Além da chacina em si, o Pentágono está investigando o acobertamento do crime. Dois dias depois do massacre, revela o jornal The New York Times deste sábado, os comandantes dos marines envolvidos souberam da matança mas não orderam uma investigação.

Uma das questões é que o governo George Walker Bush atropela as leis americanas e internacionais em nome da guerra contra o terror, do combate a um mal maior. Há diversas denúncias de torturas na prisão instalada na base americana em Guantânamo, em Cuba, no Afeganistão e no Iraque. A CIA (Agência Central de Inteligência) realizou mais de mil vôos clandestinos da Europa para levar suspeitos de terrorismo para países onde a tortura não é punida, como Arábia Saudita, Egito, Jordânia, Marrocos e Síria.

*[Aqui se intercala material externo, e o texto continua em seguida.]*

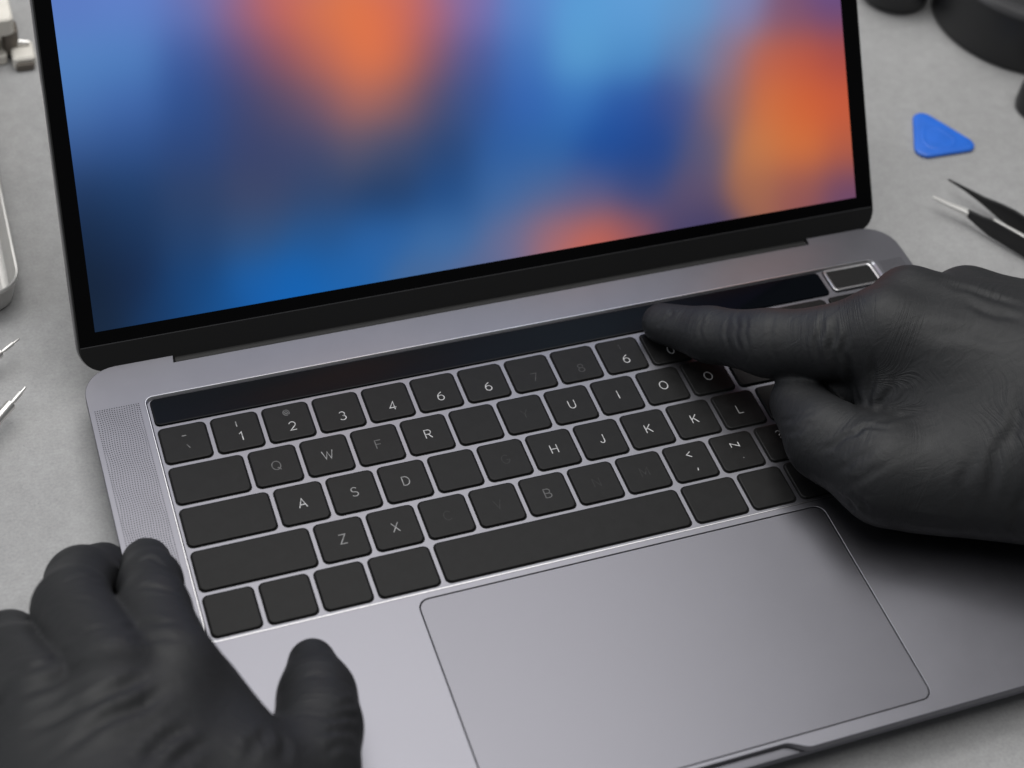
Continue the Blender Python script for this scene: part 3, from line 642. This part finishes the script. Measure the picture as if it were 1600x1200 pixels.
LEFT_FOLDS = [
    (1.1, 2.4, [(-25.5,-141.4,57.0), (-28.7,-143.0,58.1), (-31.9,-144.6,59.5), (-35.3,-146.2,60.8), (-39.9,-147.8,61.8), (-44.7,-149.4,61.9), (-49.6,-149.4,60.8), (-54.3,-151.0,60.0), (-60.7,-151.1,58.8), (-65.5,-151.0,57.1)]),
    (1.2, 2.4, [(-20.7,-146.2,56.4), (-24.3,-147.8,57.5), (-28.4,-151.0,58.9), (-30.3,-152.6,59.6), (-33.6,-154.2,60.8), (-37.7,-155.4,62.2), (-39.9,-155.8,62.7), (-46.3,-159.0,63.5), (-52.2,-162.9,63.8), (-57.5,-165.0,63.6)]),
    (1.1, 2.2, [(-18.7,-159.0,55.6), (-21.7,-162.2,57.3), (-25.1,-163.8,58.9), (-27.1,-165.4,59.8), (-30.3,-168.6,61.4), (-33.5,-171.8,63.0), (-35.4,-173.4,64.0)]),
    (0.8, 2.2, [(-14.5,-165.6,53.9), (-17.5,-167.0,55.4), (-20.5,-168.6,57.1), (-22.3,-170.2,58.1), (-24.3,-171.8,59.2), (-26.6,-173.4,60.5), (-28.7,-175.0,61.6)]),
    (0.9, 2.2, [(-47.0,-126.6,54.1), (-49.5,-124.4,51.1), (-53.4,-127.7,54.2), (-55.9,-128.6,54.8), (-59.7,-128.0,54.1), (-62.9,-124.8,50.9), (-65.6,-122.1,47.1)]),
    (0.8, 2.4, [(-39.9,-135.0,59.8), (-44.7,-135.0,58.2), (-49.5,-134.8,55.5), (-54.3,-136.6,56.1), (-59.1,-137.0,55.9), (-62.5,-136.5,54.7), (-66.5,-135.0,51.2)]),
    (0.7, 1.8, [(-49.2,-115.8,46.8), (-47.2,-116.6,49.4), (-44.8,-118.9,52.3), (-42.2,-119.9,54.2), (-39.9,-120.6,55.2), (-36.8,-120.8,55.4), (-34.1,-119.7,54.3)]),
    (0.6, 1.8, [(-32.7,-123.0,55.8), (-29.5,-121.3,52.7), (-25.9,-117.1,47.5), (-23.1,-118.2,49.4), (-20.7,-120.9,51.2), (-17.5,-122.2,51.9), (-14.3,-122.6,51.2)]),
    (0.5, 2, [(-30.2,-130.1,57.9), (-28.7,-128.6,56.4), (-25.5,-127.0,53.4), (-22.8,-128.0,54.1), (-20.7,-128.6,54.6), (-17.5,-130.2,54.7), (-14.4,-130.2,53.9)]),
    (0.6, 1.2, [(-22.8,-78.7,26.7), (-20.7,-79.0,28.2), (-19.0,-80.8,29.7), (-15.9,-79.0,29.1), (-14.5,-82.2,30.4), (-12.7,-85.4,31.4), (-11.0,-86.9,31.1)]),
    (0.5, 1.2, [(-23.5,-87.4,32.2), (-21.8,-90.9,36.7), (-20.7,-91.6,37.7), (-17.5,-91.4,37.8), (-15.1,-92.6,38.2), (-12.8,-95.0,38.7), (-10.2,-95.6,36.8)]),
    (0.5, 1.3, [(-26.5,-97.1,38.3), (-23.9,-99.7,41.1), (-20.7,-99.8,42.2), (-19.1,-101.3,42.8), (-15.9,-103.4,43.1), (-12.6,-104.5,42.0), (-10.2,-104.6,40.0)]),
    (0.35, 1.3, [(-46.3,-88.6,37.2), (-43.1,-89.1,38.3), (-41.5,-88.2,38.1), (-38.2,-86.9,37.0), (-36.0,-87.9,36.6), (-33.5,-86.9,34.3), (-31.0,-85.4,30.4)]),
    (0.4, 1.5, [(-51.5,-93.4,34.3), (-48.9,-95.6,38.3), (-45.9,-98.2,41.6), (-43.3,-99.7,43.5), (-39.9,-101.6,45.0), (-38.0,-103.9,46.1), (-35.1,-107.5,47.5)]),
    (0.7, 1.2, [(25.7,-151.0,31.0), (27.7,-149.4,30.0), (28.9,-149.4,29.3), (31.6,-147.8,27.3), (32.4,-147.8,26.5), (33.8,-146.2,24.6), (35.9,-143.0,20.0)]),
    (0.8, 1.3, [(21.5,-155.2,33.4), (23.9,-154.2,32.1), (26.8,-154.2,30.5), (28.7,-152.6,29.1), (30.5,-152.5,27.6), (32.8,-151.5,25.3), (35.2,-149.4,21.4)]),
    (0.7, 1.4, [(19.3,-160.6,35.5), (21.1,-160.6,34.8), (23.9,-159.0,33.0), (26.0,-159.0,31.4), (28.4,-157.4,29.0), (29.9,-157.4,27.3), (31.9,-155.8,24.6)]),
    (0.6, 1.5, [(17.2,-167.0,36.8), (19.3,-167.0,35.7), (21.3,-165.4,34.8), (24.3,-163.8,33.0), (26.1,-163.8,31.5), (27.7,-163.8,29.7), (29.6,-162.2,26.9)]),
    (0.3, 1.2, [(19.5,-133.7,25.6), (20.8,-135.1,26.7), (22.5,-134.7,26.8), (24.1,-134.6,26.8), (24.1,-136.6,27.6), (25.7,-136.6,27.4), (27.3,-138.2,27.6)]),
    (0.8, 2, [(3.6,-160.6,44.3), (2.0,-162.2,45.9), (-0.2,-165.4,48.1), (-2.4,-166.5,49.4), (-3.1,-168.6,50.0), (-4.6,-170.2,50.7), (-6.3,-173.4,51.4)]),
    (0.7, 2, [(7.7,-159.0,40.2), (6.7,-162.2,42.5), (7.0,-163.8,42.8), (6.3,-167.0,44.1), (5.9,-168.6,44.8), (4.1,-171.8,46.2), (4.1,-173.4,46.2)]),
]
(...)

O atual ministro da Justiça e procurador-geral dos EUA, Alberto Gonzales, fez o parecer em que alega que os presos na guerra contra o terror são "combatentes ilegais" porque não pertencem a um exército regular, não usam uniforme nem obedecem a uma hierarquia. Assim, o governo Bush lhes nega o reconhecimento como prisioneiros de guerra e os direitos garantidos pelas Convenções de Genebra.

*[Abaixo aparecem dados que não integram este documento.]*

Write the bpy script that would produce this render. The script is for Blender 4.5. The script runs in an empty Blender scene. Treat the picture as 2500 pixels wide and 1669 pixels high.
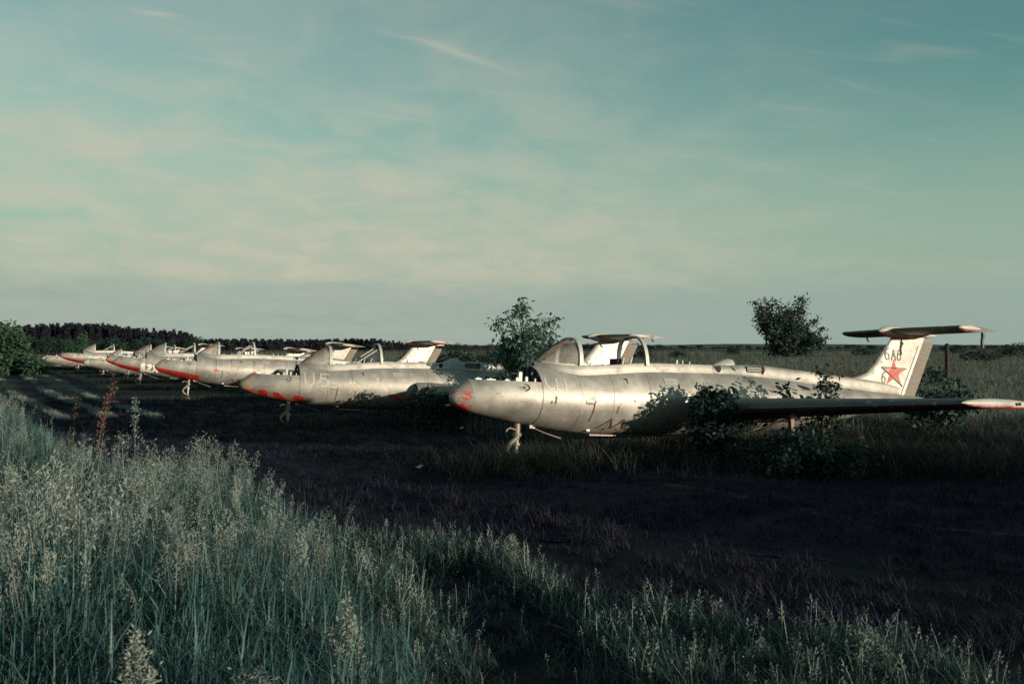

Ao tomar estas atitudes na guerra, além de espionar seus próprios cidadãos dentro dos EUA, o governo Bush criou um padrão de desrespeito da lei que passa a idéia de que vale tudo para combater terroristas e suspeitos de terrorismo.

Nos EUA, a chacina em Haditha está sendo comparada ao massacre de My Lai, durante a Guerra do Vietnã. Em 16 de março de 1968, o Exército iniciou uma operação de "busca e destruição" numa das regiões mais perigosas do Vietnã do Sul. Era uma base dos guerrilheiros vietcongues, que lutavam contra a intervenção militar americana. A população local era hostil aos americanos.

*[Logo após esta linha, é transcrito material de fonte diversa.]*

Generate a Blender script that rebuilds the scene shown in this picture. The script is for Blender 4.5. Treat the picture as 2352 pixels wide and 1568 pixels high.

Não encontrando inimigo algum, os soldados promoveram uma matança generalizada de homens, mulheres e crianças. No dia seguinte, um comunicado do comando militar americano em Saigon, capital do Vietnã do Sul, informava que 128 inimigos haviam sido mortes numa operação na província de Quang Ngai. Não houve referência a My Lai.

Em 1970, durante seu julgamento numa corte marcial, o tenente William Calley, líder do pelotão, declarou que a ordem do comandante de sua companhia, capitão Ernest Medina, era remover os moradores da aldeia e, caso se recusassem, "acabar com eles". O inquérito apontou 347 mortes.

Um dos primeiros documentos sobre o massacre de My Lai, uma carta de um soldado da mesma divisão encaminhada ao chefe de operações, tenente-coronel Colin Powell, futuro chefe do Estado-Maior e secretário de Estado. Ele investigou o caso e concluiu que as alegações eram falsas.

Só em novembro de 1969 a verdade realmente apareceu, depois que Ron Ridenhour, outro soldado que ouvira falar de My Lai por companheiros, escreveu cartas ao presidente Richard Nixon, ao Pentágono, ao Departamento da Defesa e ao Congresso.

O capitão Medina, absolvido da acusação de matar 102 vietnamitas, admitiu depois ter mentido a seus superiores sobre o total de mortes. Quatorze oficiais foram acusados de acobertar o massacre de My Lai. Nenhum foi condenado.

Calley, o oficial de patente mais baixa acusado, foi condenado em 1971 por homicídio premeditado a prisão perpétua e trabalhos forçados. Mas Nixon converteu sua pena para prisão domiciliar. Em 1974, ele ganhou liberdade condicional.

My Lai também teve seus heróis. Hugh Thompson e dois companheiros chegaram de helicóptero durante o massacre. Ameaçaram atirar nos soldados que matavam os vietnamitas e resgataram 12 sobreviventes. Os três foram condecorados por bravura. Thompson morreu de câncer em janeiro passado. Em entrevista à TV há dois anos, disse que passou a vida inteira tentando esquecer o que viu em My Lay: "Juro por Deus, não consigo".